By putting three or more months into further tweaking his sustainable, “new urbanism” designs, Phillips will enter the new year with most of Village on Main still preparing for infrastructure build-out. But that conforms to the construction schedule he’d already outlined for what he still calls a $60-million-plus development – although Bell said it could double that if Phillips lands some of the office tenants he’s pursuing.

That timetable keeps Village on Main in competition with another high-profile Jenks development, the slowly progressing River District project immediately south of Village on Main, on the other side of the Creek Turnpike.

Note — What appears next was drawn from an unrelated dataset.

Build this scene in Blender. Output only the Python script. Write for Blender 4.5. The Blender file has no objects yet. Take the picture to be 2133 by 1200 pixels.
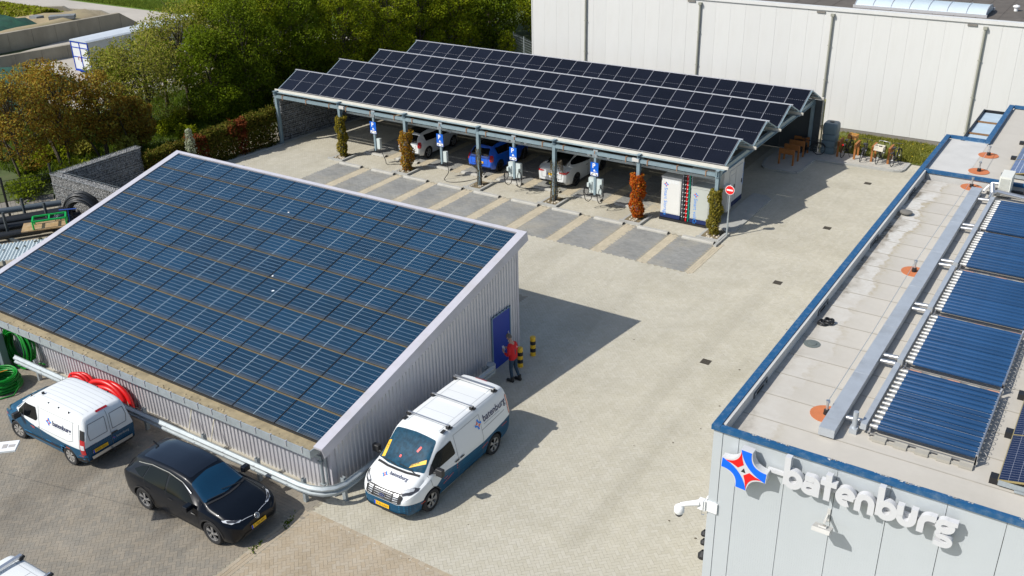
import bpy, bmesh, math, random
import numpy as np
from mathutils import Vector, Matrix
from mathutils.bvhtree import BVHTree

random.seed(7)
RNG = np.random.default_rng(7)
sc = bpy.context.scene
COL = sc.collection
PI = math.pi

# ------------------------------------------------------------------ camera
cam = bpy.data.cameras.new('camera')
cam_ob = bpy.data.objects.new('camera', cam)
COL.objects.link(cam_ob)
YAW, PITCH, ROLL = -33.6716, 26.2499, -1.3478
def cam_matrix():
    y, p, r = map(math.radians, (YAW, PITCH, ROLL))
    f = Vector((math.sin(y) * math.cos(p), math.cos(y) * math.cos(p), -math.sin(p)))
    rt = Vector((math.cos(y), -math.sin(y), 0))
    up = rt.cross(f)
    r2 = rt * math.cos(r) + up * math.sin(r)
    u2 = -rt * math.sin(r) + up * math.cos(r)
    m = Matrix((r2, u2, -f)).transposed().to_4x4()
    m.translation = Vector((0, 0, 17.7))
    return m
cam_ob.matrix_world = cam_matrix()
cam.sensor_width = 36.0
cam.lens = 36.0 * 2032.2 / 2133.0
cam.clip_start = 0.1
cam.clip_end = 2000
sc.camera = cam_ob

# ------------------------------------------------------------------ sky, sun
SUN_TO = Vector((-0.575, -0.855, 1.0)).normalized()
SUN_EL = math.asin(SUN_TO.z)
SUN_ROT = math.atan2(SUN_TO.x, SUN_TO.y)
world = bpy.data.worlds.new('World')
sc.world = world
world.use_nodes = True
wn = world.node_tree
sky = wn.nodes.new('ShaderNodeTexSky')
sky.sky_type = 'NISHITA'
sky.sun_disc = False
sky.sun_elevation = SUN_EL
sky.sun_rotation = SUN_ROT
sky.dust_density = 1.2
bg = wn.nodes['Background']
wn.links.new(sky.outputs[0], bg.inputs[0])
bg.inputs[1].default_value = 0.115
sl = bpy.data.lights.new('sun', 'SUN')
sl.energy = 4.2
sl.angle = math.radians(0.5)
sl.color = (1.0, 0.965, 0.905)
sun = bpy.data.objects.new('sun', sl)
COL.objects.link(sun)
sun.rotation_euler = (-SUN_TO).to_track_quat('-Z', 'Y').to_euler()
sc.view_settings.view_transform = 'Standard'
sc.view_settings.look = 'None'
sc.view_settings.exposure = 0.22
sc.view_settings.gamma = 1.0
sc.view_settings.use_curve_mapping = False
sc.cycles.use_denoising = True
sc.cycles.max_bounces = 6

# ------------------------------------------------------------------ materials
MATS = {}
def mat(name, col, rough=0.6, metal=0.0, var=0.0, vscale=3.0, isl=0.0, hue=None, bump=0.0, bscale=40.0,
        spec=0.5, coat=0.0, emis=0.0, dirt=None, dscale=0.6, damt=0.5, trans=0.0, stretch=None, dirt2=None):
    """procedural principled material: base colour varied by noise (var), by loose piece (isl), mixed with dirt patches"""
    if name in MATS: return MATS[name]
    m = bpy.data.materials.new(name); m.use_nodes = True
    t = m.node_tree; N = t.nodes; L = t.links
    b = N['Principled BSDF']
    b.inputs['Base Color'].default_value = (*col, 1)
    b.inputs['Roughness'].default_value = rough
    b.inputs['Metallic'].default_value = metal
    b.inputs['Specular IOR Level'].default_value = spec
    b.inputs['Coat Weight'].default_value = coat
    b.inputs['Coat Roughness'].default_value = 0.04
    if emis:
        b.inputs['Emission Color'].default_value = (*col, 1); b.inputs['Emission Strength'].default_value = emis
    tc = N.new('ShaderNodeTexCoord')
    cur = None
    if var or isl or dirt or hue:
        vec = tc.outputs['Object']
        if stretch:
            mp = N.new('ShaderNodeMapping'); mp.inputs['Scale'].default_value = stretch
            L.new(vec, mp.inputs[0]); vec = mp.outputs[0]
        no = N.new('ShaderNodeTexNoise'); no.inputs['Scale'].default_value = vscale
        no.inputs['Detail'].default_value = 6; no.inputs['Roughness'].default_value = 0.65
        L.new(vec, no.inputs['Vector'])
        geo = N.new('ShaderNodeNewGeometry'); oi = N.new('ShaderNodeObjectInfo')
        ad = N.new('ShaderNodeMath'); ad.operation = 'ADD'
        L.new(geo.outputs['Random Per Island'], ad.inputs[0]); L.new(oi.outputs['Random'], ad.inputs[1])
        fr = N.new('ShaderNodeMath'); fr.operation = 'FRACT'; L.new(ad.outputs[0], fr.inputs[0])
        # value = 1 + var*(noise-.5)*2 + isl*(rand-.5)*2
        m1 = N.new('ShaderNodeMath'); m1.operation = 'MULTIPLY_ADD'; L.new(no.outputs['Fac'], m1.inputs[0])
        m1.inputs[1].default_value = 4 * var; m1.inputs[2].default_value = 1 - 2 * var - isl
        m2 = N.new('ShaderNodeMath'); m2.operation = 'MULTIPLY_ADD'; L.new(fr.outputs[0], m2.inputs[0])
        m2.inputs[1].default_value = 2 * isl; L.new(m1.outputs[0], m2.inputs[2])
        base = N.new('ShaderNodeMix'); base.data_type = 'RGBA'
        base.inputs['A'].default_value = (*col, 1); base.inputs['B'].default_value = (*(hue or col), 1)
        L.new(fr.outputs[0], base.inputs['Factor'])
        sv = N.new('ShaderNodeVectorMath'); sv.operation = 'SCALE'
        L.new(base.outputs['Result'], sv.inputs[0]); L.new(m2.outputs[0], sv.inputs['Scale'])
        cur = sv.outputs[0]
        if dirt:
            n2 = N.new('ShaderNodeTexNoise'); n2.inputs['Scale'].default_value = dscale
            n2.inputs['Detail'].default_value = 8; n2.inputs['Roughness'].default_value = 0.7
            L.new(vec, n2.inputs['Vector'])
            rp = N.new('ShaderNodeValToRGB'); rp.color_ramp.elements[0].position = 0.48; rp.color_ramp.elements[1].position = 0.68
            L.new(n2.outputs['Fac'], rp.inputs[0])
            fm = N.new('ShaderNodeMath'); fm.operation = 'MULTIPLY'; fm.inputs[1].default_value = damt; L.new(rp.outputs[0], fm.inputs[0])
            mx = N.new('ShaderNodeMix'); mx.data_type = 'RGBA'; mx.inputs['B'].default_value = (*dirt, 1)
            L.new(fm.outputs[0], mx.inputs['Factor']); L.new(cur, mx.inputs['A']); cur = mx.outputs['Result']
        if dirt2:
            c2, s2, a2, st2, r2 = dirt2
            mp2 = N.new('ShaderNodeMapping'); mp2.inputs['Scale'].default_value = st2; mp2.inputs['Rotation'].default_value = (0,0,r2); L.new(tc.outputs['Object'], mp2.inputs[0])
            n5 = N.new('ShaderNodeTexNoise'); n5.inputs['Scale'].default_value = s2; n5.inputs['Detail'].default_value = 7; n5.inputs['Roughness'].default_value = .6; n5.inputs['Distortion'].default_value = .6
            L.new(mp2.outputs[0], n5.inputs['Vector'])
            r5 = N.new('ShaderNodeValToRGB'); r5.color_ramp.elements[0].position = .52; r5.color_ramp.elements[1].position = .64; L.new(n5.outputs['Fac'], r5.inputs[0])
            f5 = N.new('ShaderNodeMath'); f5.operation = 'MULTIPLY'; f5.inputs[1].default_value = a2; L.new(r5.outputs[0], f5.inputs[0])
            x5 = N.new('ShaderNodeMix'); x5.data_type = 'RGBA'; x5.inputs['B'].default_value = (*c2, 1); L.new(f5.outputs[0], x5.inputs['Factor']); L.new(cur, x5.inputs['A']); cur = x5.outputs['Result']
        L.new(cur, b.inputs['Base Color'])
    if bump:
        nb = N.new('ShaderNodeTexNoise'); nb.inputs['Scale'].default_value = bscale; nb.inputs['Detail'].default_value = 5
        L.new(tc.outputs['Object'], nb.inputs['Vector'])
        bp = N.new('ShaderNodeBump'); bp.inputs['Strength'].default_value = bump; bp.inputs['Distance'].default_value = 0.02
        L.new(nb.outputs['Fac'], bp.inputs['Height']); L.new(bp.outputs[0], b.inputs['Normal'])
    if trans:
        tl = N.new('ShaderNodeBsdfTranslucent'); 
        if cur is not None: L.new(cur, tl.inputs[0])
        else: tl.inputs[0].default_value = (*col, 1)
        ms = N.new('ShaderNodeMixShader'); ms.inputs[0].default_value = trans
        L.new(b.outputs[0], ms.inputs[1]); L.new(tl.outputs[0], ms.inputs[2])
        L.new(ms.outputs[0], N['Material Output'].inputs[0])
    MATS[name] = m
    return m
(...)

Once targeted as a $1 billion complex filling 300 acres along the Arkansas River, the district was downsized over the past year to a still-impressive $600 million complex. Bell expects developer Lynn Mitchell to attack River District in phases, starting with 500,000 square feet of mixed-use space.

“They’re goal, from what I’m heard, is that they still want to be moving forward with planning and infrastructure by the first of the year,” he said. “Now admittedly they’ve got a long ways to go to accomplish that, but I think it’s doable.”

Arapi said Village on Main presented Sasaki with a rare opportunity – the ability to mold a large, open area directly connected to such a variety of neighborhoods and lifestyle influences.

Phillips sees it as his legacy, a gift to his hometown.

“They could have chopped it up and made a whole bunch of mini-cookie-cutter projects – and make a ton of money,” Merrill said. “The fact that they don’t want to do that is one reason why we’re here.”